→ Provided records:
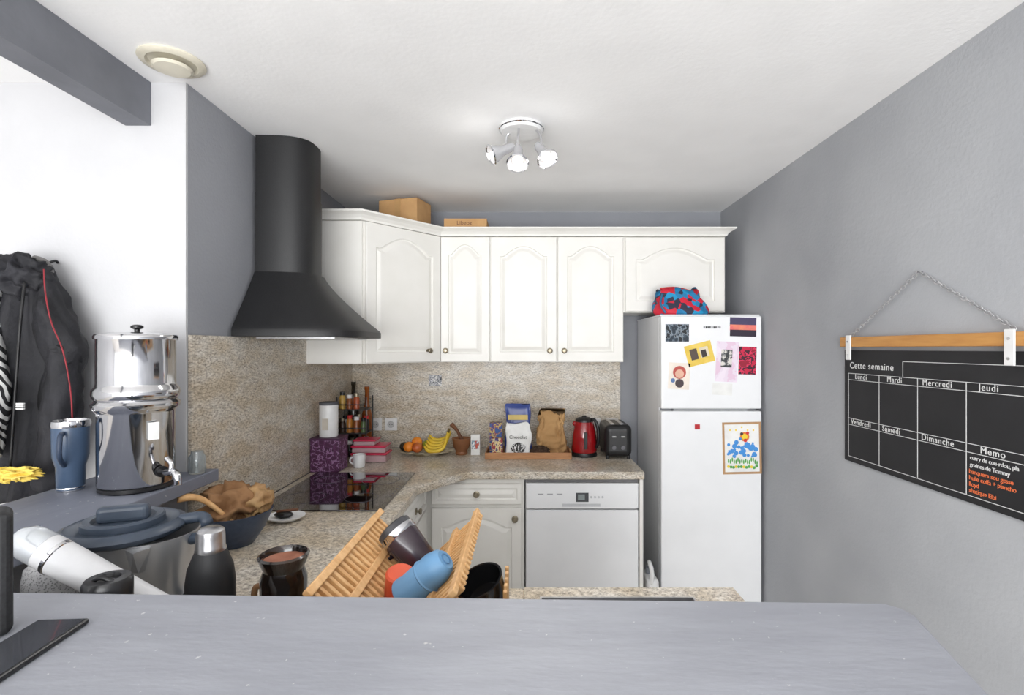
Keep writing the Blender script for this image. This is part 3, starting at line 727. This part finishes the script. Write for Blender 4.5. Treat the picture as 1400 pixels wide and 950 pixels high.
lathe('collar',[(.043,-.035),(.0445,-.037),(.0445,-.052),(.042,-.053)],c,STEEL,mg,axis=ax)
lathe('lid',[(.0425,-.053),(.0425,-.066),(.037,-.070),(0,-.070)],c,M('lid_dark',(60,60,64),rough=.3),mg,axis=ax)
pp=Vector((-.5,0.0,-.5)).normalized()
tube('handle',[c+ax*-.02+pp*.040,c+ax*-.015+pp*.065,c+ax*.03+pp*.062,c+ax*.04+pp*.036],.006,PUR,mg)
bcup=E('silicone_cup')
CB=M('cup_blue',(98,142,180),(106,150,188),rough=.5)
c=Vector((-.198,1.03,1.100)); ax=Vector((.62,-.12,.60)).normalized()
lathe('cup',[(.034,-.060),(.0365,-.060),(.0365,-.052),(.034,-.045),(.033,.03),(.027,.050),(.020,.057),(0,.058)],c,CB,bcup,axis=ax)
lathe('ridge',[(.0335,.0),(.0355,.003),(.0335,.006)],c,CB,bcup,axis=ax)
lathe('dimple',[(.012,.0575),(.012,.059),(.010,.059),(.010,.0578)],c,M('cup_blue2',(80,122,162)),bcup,axis=ax)
oc=E('orange_cup')
c2=Vector((-.264,1.085,1.058))
lathe('cup',[(.026,-.035),(.033,-.035),(.030,.03),(.026,.034),(.0,.034)],c2,M('cup_orange',(216,84,50),rough=.35),oc,axis=(.1,-.3,1))
bb=E('black_bowl')
lathe('bowl',[(0,-.036),(.027,-.036),(.043,-.018),(.050,.025),(.052,.029),(.047,.029),(.040,-.013),(0,-.026)],(-.085,1.07,1.052),M('bowl_black',(24,24,26),rough=.12),bb,axis=(-.35,-.25,.9))
cs_=E('cutlery_holder')
for (a,b,c_,d_) in [(-.135,-.04,1.0,1.008),(-.135,-.04,1.13,1.138),(-.135,-.127,1.008,1.13),(-.048,-.040,1.008,1.13)]:
    box('side',a,b,c_,d_,Z+.0005,1.005,BAMB,cs_,bevel=.002)
for i in range(5): box('slat',-.042,-.034,1.008+i*.028,1.020+i*.028,Z+.0005,1.08,BAMB,cs_,bevel=.002)
box('bottom',-.127,-.048,1.008,1.13,Z+.001,.92,BAMB,cs_)

# ---------------------------------------------------------------- jacket on wall
jk=E('hooded_jacket')
JM=M('jacket_black',(25,25,29),(36,36,42),scale=8,rough=.75,bump=.3,bscale=60)
def P(px,py,y=1.62): return ((px-717)*y/700,1.56-(py-476)*y/700)
def PX(px,py,y): a=P(px,py,y); return (a[0],y,a[1])
rows=[(352,14,48,.03),(362,0,60,.05),(378,-14,66,.06),(405,-30,70,.075),(440,-40,74,.085),(500,-50,78,.085),(560,-56,80,.085),(620,-58,78,.08),(660,-56,72,.075),(690,-48,56,.065)]
rings=[]
for i in range(len(rows)-1):
    for s in range(4):
        t=s/4; a=rows[i]; b=rows[i+1]
        py,l,r,dp=[a[k]*(1-t)+b[k]*t for k in range(4)]
        x0,z=P(l,py); x1,_=P(r,py); cx=(x0+x1)/2; w=(x1-x0)/2
        ring=[]
        for k in range(64):
            an=2*math.pi*k/64; f=1+.08*math.sin(7*an+z*3)+.45*noise.noise(Vector((math.cos(an)*3,math.sin(an)*3,z*3.0)))
            yy=1.63+dp*math.sin(an)*f*1.0
            ring.append((cx+w*math.cos(an)*(1+.05*noise.noise(Vector((an,z*8,2)))),min(yy,1.712),z+.006*math.sin(5*an)))
        rings.append(ring)
loft('jacket_body',rings,JM,jk)
tube('sleeve',[PX(56,376,1.62),PX(70,420,1.61),PX(86,468,1.60),PX(86,530,1.60),PX(76,610,1.60),PX(64,668,1.60)],.05,JM,jk,rs=[.03,.046,.054,.048,.042,.036],n=24,crumple=.5)
blob('sleeve_elbow',PX(92,482,1.60),(.036,.04,.05),.7,2,JM,jk,5,4,ridged=True)
blob('hood',PX(30,380,1.60),(.075,.06,.07),.4,1.6,JM,jk,8,5,ridged=True)
tube('placket',[PX(34,385,1.545),PX(28,440,1.525),PX(22,520,1.525),PX(14,640,1.535)],.004,M('zip_black',(14,14,16)),jk)
RC=M('cord_red',(140,36,46),rough=.6)
tube('red_cord',[PX(60,368,1.57),PX(62,400,1.56),PX(70,440,1.545),PX(86,480,1.540),PX(96,530,1.545),PX(99,572,1.56)],.002,RC,jk)
tube('grey_collar',[PX(48,354,1.64),PX(62,360,1.63),PX(68,374,1.63)],.012,M('collar_grey',(110,108,106)),jk)
for i in range(3):
    X_,Z_=P(27,552+i*3.4,1.527); box('logo',X_-.012,X_+.010,1.527,1.533,Z_-.002,Z_+.002,PW,jk)
tube('hanger_loop',[(-1.56,1.66,1.83),(-1.56,1.70,1.85),(-1.56,1.712,1.845)],.004,BLACK,jk)
def zebra():
    m=bpy.data.materials.new('zebra'); m.use_nodes=True; nt=m.node_tree; b=nt.nodes['Principled BSDF']
    tc=nt.nodes.new('ShaderNodeTexCoord'); w=nt.nodes.new('ShaderNodeTexWave'); w.inputs['Scale'].default_value=18; w.inputs['Distortion'].default_value=9; w.inputs['Detail Scale'].default_value=.6; w.bands_direction='DIAGONAL'
    r=nt.nodes.new('ShaderNodeValToRGB'); r.color_ramp.interpolation='CONSTANT'; r.color_ramp.elements[0].color=s2l((30,30,32)); r.color_ramp.elements[1].color=s2l((205,205,203)); r.color_ramp.elements[1].position=.5
    nt.links.new(tc.outputs['Object'],w.inputs[0]); nt.links.new(w.outputs[0],r.inputs[0]); nt.links.new(r.outputs[0],b.inputs[0]); b.inputs['Roughness'].default_value=.8
    return m
zs=E('zebra_scarf')
tube('cloth',[PX(10,352,1.64),PX(0,360,1.60),PX(-14,400,1.55),PX(-16,450,1.53),PX(-10,500,1.515),PX(-8,560,1.51),PX(-12,625,1.515)],.03,zebra(),zs,rs=[.01,.02,.03,.028,.034,.034,.02],n=18,crumple=.4)
yf=E('yellow_scarf')
YM=M('yellow_cloth',(224,188,50),(240,216,120),scale=12,rough=.7)
blob('cloth',PX(26,648,1.50),(.05,.022,.016),.9,1.8,YM,yf,4,5,ridged=True)
blob('cloth_fold',PX(-2,650,1.50),(.05,.025,.018),.8,1.8,YM,yf,9,5,ridged=True)

# ---------------------------------------------------------------- camera & light
cam=bpy.data.cameras.new('camera'); co=bpy.data.objects.new('camera',cam); COL.objects.link(co)
co.location=(0,0,1.56); co.rotation_euler=(math.radians(90),0,0)
cam.sensor_width=36; cam.lens=18; cam.shift_x=-17/1400; cam.shift_y=1/1400; cam.clip_start=.02
S.camera=co
w=bpy.data.worlds.new('world'); S.world=w; w.use_nodes=True
w.node_tree.nodes['Background'].inputs[0].default_value=(.99,.995,1,1); w.node_tree.nodes['Background'].inputs[1].default_value=1.65
L=bpy.data.lights.new('window_daylight','AREA'); L.shape='RECTANGLE'; L.size=3.0; L.size_y=2.1; L.energy=160; L.color=(.985,.995,1)
lo=bpy.data.objects.new('window_daylight',L); COL.objects.link(lo); lo.location=(-.3,-2.8,1.25); lo.rotation_euler=(math.radians(101),0,0)
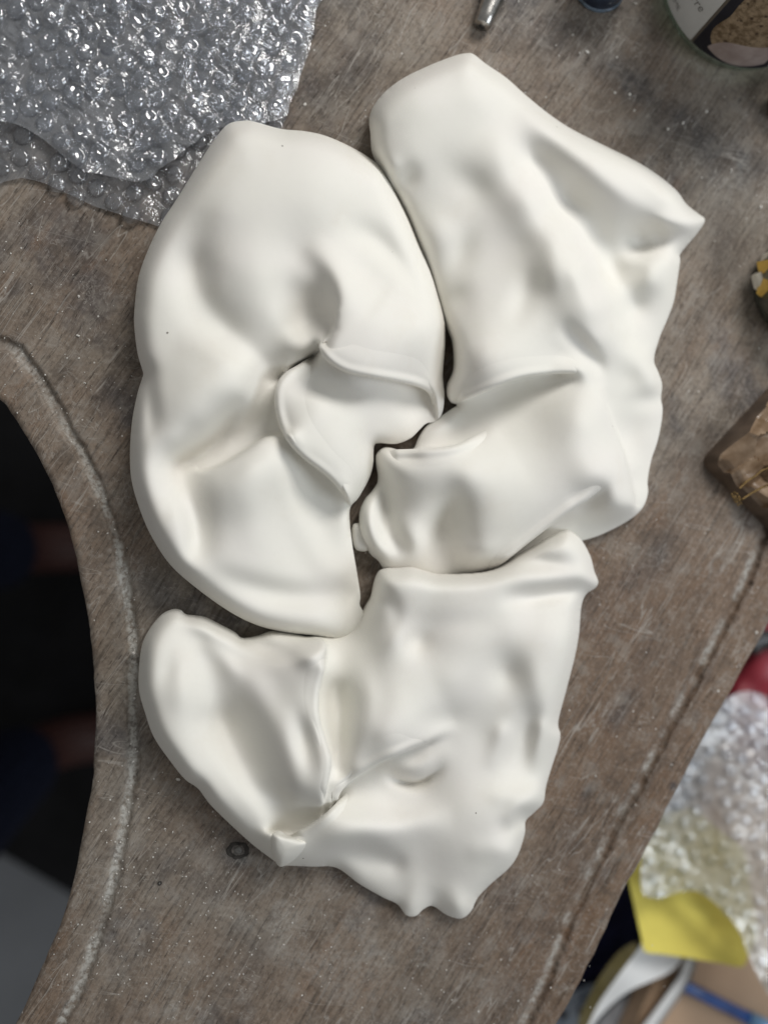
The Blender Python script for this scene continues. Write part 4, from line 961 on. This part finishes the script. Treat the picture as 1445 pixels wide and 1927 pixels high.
# ------------------------------------------------------------------ below the bench: right side
M_BOARD = simple('beige_laminate', (0.50, 0.35, 0.235), 0.5, 0.4, 0, 0.06, 25)
table = empty('side_table', P(1420, 1880, -0.175)); tag(table, 'low beige table beside the bench, lower right, blurred', 'table')
o = slab('table_top', [(1255, 1790), (1180, 1960), (1140, 2100), (1900, 2200), (1900, 1000), (1480, 1000), (1330, 1450)], -0.175, 0.018, M_BOARD, table)
for px in ((1350, 2080), (1850, 1100), (1850, 2080), (1500, 1080)):
    c = P(*px, -0.175); me = lathe('leg', [(0, -0.575), (0.018, -0.575), (0.02, -0.02), (0, -0.019)], 16)
    lg = link('leg', me, simple('table_leg', (0.3, 0.3, 0.3), 0.4), table, False); lg.location = Vector((c[0], c[1], 0))-Vector((table.location.x, table.location.y, 0))
    lg.location.z = -table.location.z-0.175
M_YEL = simple('yellow_paper', (0.80, 0.69, 0.15), 0.7, 0.25, 0, 0.06, 30)
def sheet_thing(name, poly, zmm, mat, label, cat, wav=6, sc=80, seed=1, step=6, kind=None, skirt=False):
    s = Sheet(poly, step, 3); s.z = zmm+wav*(vnoise(s.X/sc, s.Y/sc, seed)-0.5)
    o = s.build(name, mat, skirt=skirt); return tag(o, label, cat, kind=kind)
Y = [(1150, 1560), (1178, 1640), (1196, 1720), (1212, 1791), (1290, 1802), (1397, 1820), (1425, 1760), (1400, 1600), (1300, 1520)]
s = Sheet([p for a, b in zip(Y, Y[1:]+Y[:1]) for p in (a, (a[0]*.66+b[0]*.34, a[1]*.66+b[1]*.34), (a[0]*.34+b[0]*.66, a[1]*.34+b[1]*.66))], 6, 2)
dl = (s.X-1240)*0.70-(s.Y-1690)*0.71
s.z = -128+5*np.tanh(dl/20)+3*(vnoise(s.X/60, s.Y/60, 3)-0.5)
tag(s.build('yellow_paper', M_YEL, skirt=False), 'creased yellow paper sheet under the bubble wrap, lower right', 'paper')
M_FILM_C = film('pale_bubble_film', 0.58, 0.05, 0.30, 110, (0.97, 0.98, 1.0), (0.86, 0.86, 0.86))
WR3 = [(1220, 1545), (1290, 1420), (1350, 1330), (1400, 1300), (1450, 1312), (1520, 1330), (1600, 1330), (1620, 1960), (1500, 1920), (1443, 1868), (1408, 1800), (1388, 1748), (1345, 1700), (1300, 1675), (1235, 1690), (1205, 1668)]
w3 = empty('bubble_wrap', P(1380, 1550, -0.11)); tag(w3, 'pale bubble wrap heaped beside the bench over yellow paper, lower right', 'bubble wrap')
s3 = Sheet(WR3, 4.5, 4); s3.z = -104+16*(vnoise(s3.X/120, s3.Y/120, 71)-0.5)+crumple(s3.X, s3.Y, 2.2, 80)
s3.build('film', M_FILM_C, w3, skirt=False)
bubbles(w3, WR3, lambda x, y: -0.1035+0.016*(float(vnoise(x/120, y/120, 71))-0.5), R(12), 33.0, 240, 9, 0.1)
# red bag with its dark clip
M_RED = simple('red_vinyl', (0.24, 0.022, 0.035), 0.45, 0.4, 0, 0.15, 40)
rb = empty('red_bag', P(1470, 1230, -0.13)); tag(rb, 'dark red vinyl bag with a black buckle beyond the bench edge', 'bag')
s = Sheet([(1340, 1370), (1390, 1200), (1440, 1110), (1560, 1060), (1660, 1200), (1640, 1380), (1540, 1450), (1420, 1450)], 6, 4)
s.z = -150+36*s.edge(40, 110)+8*(vnoise(s.X/50, s.Y/50, 91)-0.5); s.build('bag_body', M_RED, rb, zfoot=-0.174)
s = Sheet([(1405, 1215), (1425, 1188), (1470, 1190), (1468, 1214), (1438, 1222), (1420, 1232)], 4, 4); s.z = -106+6*s.edge(8, 20); s.build('buckle', simple('black_buckle', (0.02, 0.02, 0.02), 0.35), rb, zfoot=-0.122)
# white tray, card and other odds and ends by the bench leg
M_WHITE = simple('white_card', (0.74, 0.75, 0.75), 0.6, 0.3, 0, 0.03, 20); M_GREYIN = simple('grey_tray_floor', (0.28, 0.29, 0.31), 0.6, 0.3, 0, 0.35, 60)
sheet_thing('white_card', [(1094, 1935), (1130, 1870), (1165, 1812), (1200, 1778), (1240, 1782), (1282, 1800), (1262, 1828), (1225, 1846), (1185, 1864), (1150, 1890), (1118, 1925), (1108, 1950)], -150, M_WHITE, 'curled white card standing between bench and beige table, lower right', 'card', 10, 90, 4, 5)
tr = empty('white_tray', P(1230, 1900, -0.17)); tag(tr, 'white plastic tray with grey inside beside the beige table', 'tray')
s = Sheet([(1110, 1950), (1160, 1885), (1230, 1845), (1285, 1812), (1262, 1870), (1215, 1940), (1180, 2000), (1100, 2000)], 6, 3); s.z = -196+0*s.X; s.build('tray_floor', M_GREYIN, tr, skirt=False)
s = Sheet([(1288, 1800), (1310, 1806), (1296, 1850), (1262, 1900), (1226, 1950), (1190, 1990), (1170, 1975), (1206, 1932), (1244, 1882), (1274, 1838)], 4, 4); s.z = -168+5*s.edge(6, 12); s.build('tray_rim', M_WHITE, tr, zfoot=-0.19)
M_OLIVE = simple('olive_strip', (0.085, 0.068, 0.022), 0.5, 0.4, 0, 0.3, 50)
sheet_thing('olive_strip', [(1086, 1930), (1100, 1890), (1130, 1835), (1165, 1790), (1196, 1772), (1204, 1780), (1190, 1800), (1160, 1840), (1125, 1890), (1100, 1940)], -140, M_OLIVE, 'curved olive brown strip leaning against the white card', 'strip', 8, 60, 5, 5)
M_NAVY = simple('navy_cloth', (0.012, 0.014, 0.045), 0.8, 0.2, 0, 0.4, 40)
sheet_thing('navy_cloth', [(1060, 1830), (1130, 1660), (1200, 1560), (1250, 1700), (1220, 1800), (1150, 1860), (1090, 1900)], -230, M_NAVY, 'dark navy cloth in the shadow between bench and yellow paper', 'cloth', 14, 50, 6, 7)
def speckled():
    m, nt, b = new_mat('speckled_blue_cloth'); k = NT(nt); v = k.coord()
    c = k.mix(k.ramp(k.noise(v, 60, 4), 0.3, 0.7), (0.16, 0.20, 0.26), (0.34, 0.39, 0.45)); c = k.mix(k.ramp(k.voro(v, 55), 0.2, 0.34, 1.0, 0.0), c, (0.02, 0.022, 0.03)); k.l(c, b.inputs['Base Color']); return m
sheet_thing('speckled_cloth', [(1000, 1960), (1060, 1880), (1120, 1850), (1190, 1860), (1180, 1920), (1120, 2000), (1020, 2020)], -215, speckled(), 'pale blue cloth spotted with black, bottom edge beside the bench', 'cloth', 10, 60, 7, 6)
a0 = np.array(P(1283, 1853, -0.168)); a1 = np.array(P(1452, 1938, -0.168))
M_PEN = simple('blue_pen_plastic', (0.035, 0.10, 0.33), 0.2, 0.6, 0, 0.2, 60)
pen = empty('blue_pen', a0); tag(pen, 'translucent blue pen lying on the beige table', 'pen'); L = float(np.linalg.norm(a1-a0)); q = Vector(a1-a0).to_track_quat('Z', 'Y')
for nm, prof, mt in (('pen_barrel', [(0, 0), (0.004, 0.0), (0.0046, 0.002), (0.0048, L*0.75), (0, L*0.75)], M_PEN), ('pen_cap', [(0.0, L*0.72), (0.0054, L*0.72), (0.0056, L*0.98), (0.004, L), (0, L)], simple('pale_blue_plastic', (0.16, 0.32, 0.52), 0.25))):
    o = link(nm, lathe(nm, prof, 20), mt, pen); o.matrix_world = Matrix.Translation(Vector(a0)) @ q.to_matrix().to_4x4()

# ------------------------------------------------------------------ below the bench: floor and the seated person's legs
M_FLOOR = simple('grey_floor', (0.20, 0.21, 0.225), 0.6, 0.3, 0, 0.08, 6)
fl = bmesh.new(); bmesh.ops.create_grid(fl, x_segments=2, y_segments=2, size=3.0, matrix=Matrix.Translation((0, 0, -0.752)))
o = link('floor', bm_mesh('floor', fl, False), M_FLOOR); tag(o, 'grey workshop floor seen below the bench', kind='structure')
o = slab('floor_shade', [(-700, 1330), (-60, 1570), (130, 1680), (420, 1880), (600, 1500), (500, 300), (-700, 300)], -0.744, 0.006, simple('floor_shade_black', (0.008, 0.008, 0.009), 0.8, 0.2, 0, 0.3, 20))  # black sheet added to paint the shade below the cut-out
tag(o, 'black sheet added on the floor as the shade under the cut-out', 'mat')
def person():
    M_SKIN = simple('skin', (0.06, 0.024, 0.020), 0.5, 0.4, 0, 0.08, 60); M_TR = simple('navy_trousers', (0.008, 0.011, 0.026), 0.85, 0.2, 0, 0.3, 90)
    f1 = np.array(P(92, 1030, -0.70)); f2 = np.array(P(128, 1392, -0.70))
    root = empty('person', (f1[0]-0.4, (f1[1]+f2[1])/2, -0.744)); tag(root, 'person seated at the cut-out, dark navy trousers and bare feet in shadow', 'person')
    hip = np.array([f1[0]-0.42, (f1[1]+f2[1])/2, -0.30])
    def skin(name, chains, mat, sub=2):
        V = [tuple(hip)]; E = []; Rr = [0.13 if name != 'body' else 0.11]
        for ch in chains:
            prev = 0
            for p, r in ch: V.append(tuple(p)); Rr.append(r); E.append((prev, len(V)-1)); prev = len(V)-1
        me = bpy.data.meshes.new(name); me.from_pydata(V, E, []); o = link(name, me, mat, root)
        sk = o.modifiers.new('skin', 'SKIN')
        for i, r in enumerate(Rr): me.skin_vertices[0].data[i].radius = (r, r); me.skin_vertices[0].data[i].use_root = (i == 0)
        sb = o.modifiers.new('sub', 'SUBSURF'); sb.levels = sub; sb.render_levels = sub
        return o
    def leg(f, sgn, k):
        h = hip+np.array([0.05, sgn*0.09, 0]); kn = np.array([f[0]-0.05, f[1]+sgn*0.01, -0.27]); an = f+np.array([-0.03, 0, 0.05]); c = []
        c += [(h, 0.085*k), ((h+kn)/2, 0.078*k), (kn, 0.060*k), ((kn*0.55+an*0.45), 0.052*k)]
        return c, kn, an
    chains = []; tch = []
    for f, sg in ((f1, 1), (f2, -1)):
        c, kn, an = leg(f, sg, 0.85); c += [(an, 0.033), (f+np.array([0.01, 0, -0.005]), 0.036), (f+np.array([0.10, 0, -0.022]), 0.030), (f+np.array([0.17, 0, -0.030]), 0.020)]; chains.append(c)
        c, kn, an = leg(f, sg, 1.12); c += [(an*0.8+kn*0.2, 0.052), (an+np.array([0, 0, 0.02]), 0.055)]; tch.append(c)
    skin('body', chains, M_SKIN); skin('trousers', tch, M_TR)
person()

→ Given exercise:
Your task is to extract the lines running from the one with "skin('body', chains, M_SKIN);" to the end of the material, inclusive, copying each exactly and adding nothing.

→ Reply:
    skin('body', chains, M_SKIN); skin('trousers', tch, M_TR)
person()